Cisco Systems Inc. (Nasdaq: CSCO) is showing off a massive new WiFi win at the recently-completed Hearst Tower in the heart of NYC, which has just become the first skyscraper in the Big Apple to be awarded "green" status by the U.S. Green Building Council (USGBC).
The networking giant is providing WiFi coverage across the 46 floors of the Midtown Manhattan tower -- a gross area of 856,000 square feet in total -- with over 288 thin access points installed, covering 2000 employees. Unstrung visited the distinctive glass-fronted tower yesterday to see how the network has been put together.
The Hearst Tower
James Bazzano, senior network engineer for information services at Hearst Magazines, says that in general the firm has installed eight APs per floor but not all the floors are the same layout. The APs are managed and secured via four Cisco 4404 WLAN controllers setup N+1 failover configuration. Each 4404 unit can handle up to 100 APs on its own.
The APs are 802.11b/g units that operate over 2.4GHz band. "That choice was driven by the antennas," explains Carl Cagney, director of technical services at information services for Hearst. For the publishing house decided that it didn't want to install APs in the ceilings of the new building but rather use a distributed antenna system (DAS) to shuttle both WiFi and cellular signals around the building.
The WiFi signals for each floor are routed over the antenna system -- which resembles a small light fixture without a bulb -- to and from the APs that are stored in a wiring closet on each floor. Traffic is routed back to the centralized controllers in the data center over co-ax cables.
Alan Cohen, senior director of mobility solutions at Cisco, notes that deploying the APs in this fashion should make it easier to upgrade to new WiFi standards than if the radio nodes had been installed in the ceiling. "When 802.11n is available in 2008 or 2009, you can just replace these," he says, pointing to the neat cluster of APs in the wiring closet.
Hearst's Bazzano says that the firm did look at other WiFi providers such as Aruba Networks Inc. (Nasdaq: ARUN) for the deployment but went with Cisco because of the ability to unify different types of traffic on the network and its work with MobileAccess to allow their products to synchronize.

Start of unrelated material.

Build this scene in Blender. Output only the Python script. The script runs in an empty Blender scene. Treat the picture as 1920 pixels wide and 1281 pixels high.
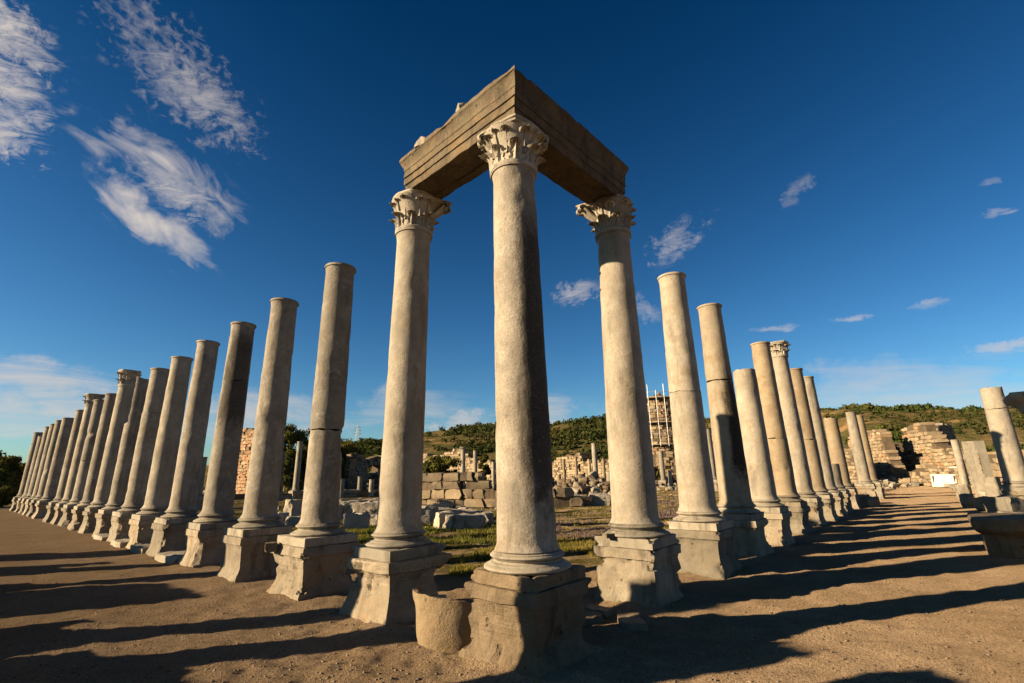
import bpy, bmesh, math, random
import numpy as np
from mathutils import Vector, Matrix
R = math.radians
scene = bpy.context.scene
COL = scene.collection
rnd = random.Random(11)

# ------------------------------------------------------------------ camera, sky, sun, exposure
FPX, PITCH, YAW, ROLL = 899.35, .271538, .079276, -.0179337
CAM = np.array([-.8093, -6.9817, 2.05])
def _rot(p, y, r):
    cy, sy, cp, sp = math.cos(y), math.sin(y), math.cos(p), math.sin(p)
    fw = np.array([sy*cp, cy*cp, sp]); rt = np.array([cy, -sy, 0.]); up = np.cross(rt, fw)
    c, s = math.cos(r), math.sin(r)
    return c*rt+s*up, -s*rt+c*up, fw
RT, UP, FW = _rot(PITCH, YAW, ROLL)
cam = bpy.data.cameras.new('camera'); camo = bpy.data.objects.new('camera', cam); COL.objects.link(camo)
cam.sensor_width = 36; cam.sensor_fit = 'HORIZONTAL'; cam.lens = FPX/1920*36; cam.clip_start = .05; cam.clip_end = 6000
M = Matrix((RT, UP, -FW)).transposed().to_4x4(); M.translation = Vector(CAM); camo.matrix_world = M
scene.camera = camo
SUN_AZ, SUN_EL = R(12.3), R(17.6)          # shadows run towards +X turned by this angle
TOSUN = Vector((-math.cos(SUN_AZ)*math.cos(SUN_EL), -math.sin(SUN_AZ)*math.cos(SUN_EL), math.sin(SUN_EL)))
sl = bpy.data.lights.new('sun', 'SUN'); slo = bpy.data.objects.new('sun', sl); COL.objects.link(slo)
sl.energy = 4.8; sl.angle = R(.55); sl.color = (1, .77, .48)
slo.rotation_euler = TOSUN.to_track_quat('Z', 'Y').to_euler()
scene.view_settings.view_transform = 'Standard'; scene.view_settings.look = 'None'
scene.view_settings.gamma = 1; scene.view_settings.exposure = 1.72

# survey helpers: bearings read off the photograph -> site coordinates
def ray(x, y): return FW+RT*((x-960)/FPX)-UP*((y-640.5)/FPX)
def gnd(x, y, z=-.10):
    d = ray(x, y); return CAM+d*((z-CAM[2])/d[2])
def at(x, y, D):
    d = ray(x, y); return CAM+d*(D/math.hypot(d[0], d[1]))
U2 = np.array([-1, 1])/2**.5; V2 = np.array([1, 1])/2**.5     # the two colonnade directions
def uv(a, b): return U2*a+V2*b

# ---- world
world = bpy.data.worlds.new('World'); scene.world = world; world.use_nodes = True
class NT:
    def __init__(s, nt): s.nt = nt
    def n(s, t, **k):
        o = s.nt.nodes.new(t)
        for a, b in k.items(): setattr(o, a, b)
        return o
    def link(s, a, b): s.nt.links.new(a, b)
    def put(s, sock, v):
        if hasattr(v, 'is_linked') or isinstance(v, bpy.types.NodeSocket): s.link(v, sock)
        else: sock.default_value = v
    def math(s, op, a, b=0., c=0., clamp=False):
        m = s.n('ShaderNodeMath', operation=op, use_clamp=clamp)
        for i, v in enumerate((a, b, c)): s.put(m.inputs[i], v)
        return m.outputs[0]
    def ramp(s, v, lo, hi, a=0., b=1., smooth=True):
        m = s.n('ShaderNodeMapRange', interpolation_type='SMOOTHSTEP' if smooth else 'LINEAR')
        for i, x in zip(range(5), (v, lo, hi, a, b)): s.put(m.inputs[i], x)
        return m.outputs[0]
    def mix(s, f, a, b, mode='MIX'):
        m = s.n('ShaderNodeMix', data_type='RGBA', blend_type=mode)
        s.put(m.inputs[0], f); s.put(m.inputs[6], a); s.put(m.inputs[7], b)
        return m.outputs[2]
    def noise(s, vec, scale, detail=3, rough=.55, dist=0.):
        m = s.n('ShaderNodeTexNoise'); s.put(m.inputs['Vector'], vec); m.inputs['Scale'].default_value = scale
        m.inputs['Detail'].default_value = detail; m.inputs['Roughness'].default_value = rough; m.inputs['Distortion'].default_value = dist
        return m.outputs[0]
    def vmath(s, op, a, b=None, sc=None):
        m = s.n('ShaderNodeVectorMath', operation=op); s.put(m.inputs[0], a)
        if b is not None: s.put(m.inputs[1], b)
        if sc is not None: s.put(m.inputs['Scale'], sc)
        return m.outputs['Value'] if op in ('DOT_PRODUCT', 'LENGTH') else m.outputs[0]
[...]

"We've got a little bit of code on their boxes and they've got a little bit on ours," says Cohen.
Even the scale of the WiFi network, however, which Cohen says may be the largest "contiguous" enterprise 802.11 deployment yet, pales in comparison to the effort to make the Hearst Tower a "green building."
In his office, looking out into Midtown and the Hudson River, VP of communications and executive director of corporate communications at Hearst, Paul Luthringer, explains that architect Norman Foster used a triangular "diagrid" frame to complete the tower, which sits atop the shell of the original six-storey 1926 Hearst building.
The frame uses 20 percent less steel than conventional perimeter frames. The construction also utilizes low-emission windows and low-vapor paint. Recycled and sustainable furniture and carpets have been used throughout and rainwater is collected in 14,000 gallon tanks in the building's basement and used to help keep it cool over the summer.
The low-emisssion windows, which are designed to retain heat during the winter months and reflect it out in the summer, have one useful benefit for the WLAN network. "They keep the signal from bleeding out," Cohen notes.